Theoretically you can but here is the issue you will have: decreased hop utilization. If the hop additions are added directly to the boil and allowed to be agitated by the boil, your utilization will naturally increase.

I personally mostly brew BIAB so I use a hop spider with a large hop bag which allows good agitation.
 
I used to worry about hop sludge but I stopped using the small hop bags years ago. I just didn't think I was getting good hop utilization and cleaning the little bags was just another chore. So now I just toss them in and the hops settle to the bottom of the kettle and the wort is easily drained off.
If you are making something like a NE IPA and using large amounts of whole cone (or pellet) hops, that is a different story and a hop spider comes in handy for that.
 
No reason against it i used to do that before i got a SS hop filter. I squeezed the bag to get all the hop goodness, i think that's what most people DON'T do that say they don't get good utilization when bagging them.
 
A stone could keep the bag down.

I really don't think you'd want the bag to sink and stay at the bottom.

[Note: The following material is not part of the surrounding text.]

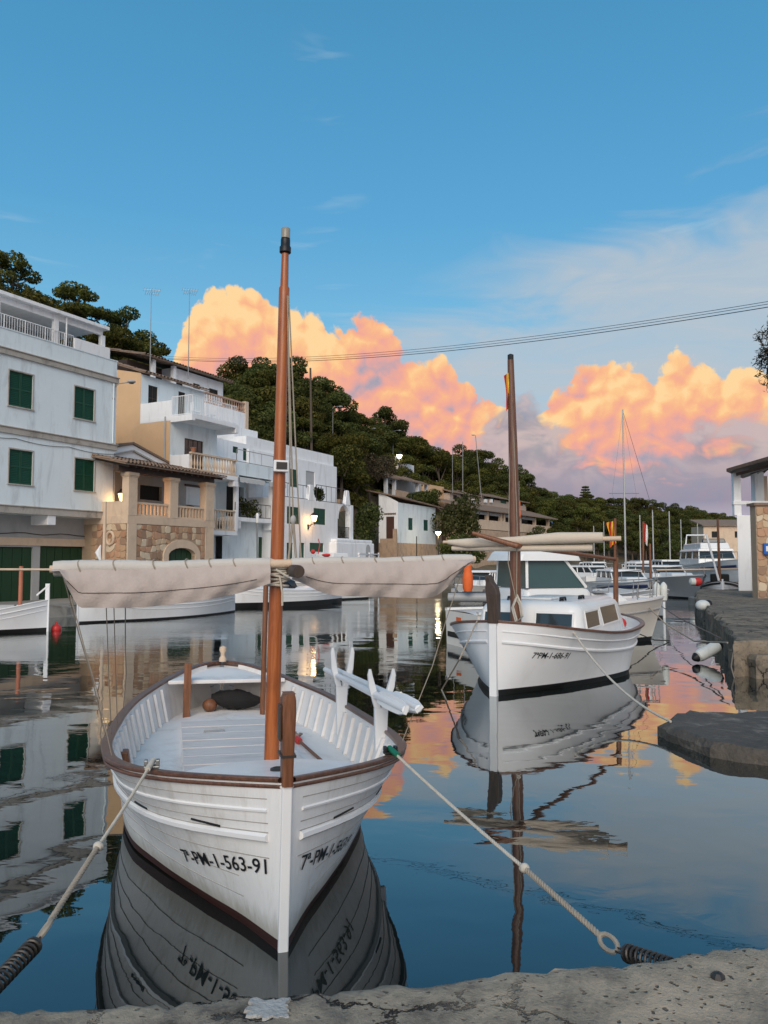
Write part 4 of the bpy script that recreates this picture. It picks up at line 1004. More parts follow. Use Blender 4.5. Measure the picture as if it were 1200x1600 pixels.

I've burned nylon and muslin bags before. The heat of the metal will burn a hole right through.

I just throw everything right into the boil. I ferment in glass, so I have a funnel to dump my kettle into the carboy. I set the pictured strainer below in the big funnel. No hop sludge in the carboy. That said, I also just dump hop pellets right into the carboy later for dry-hopping.
I just wait for the hops to drop out of suspension before I keg.
If I dry hop the keg, I put the hops in a muslin bag that allows the hops to fit very loosely, and I sink the bag with sanitized marbles.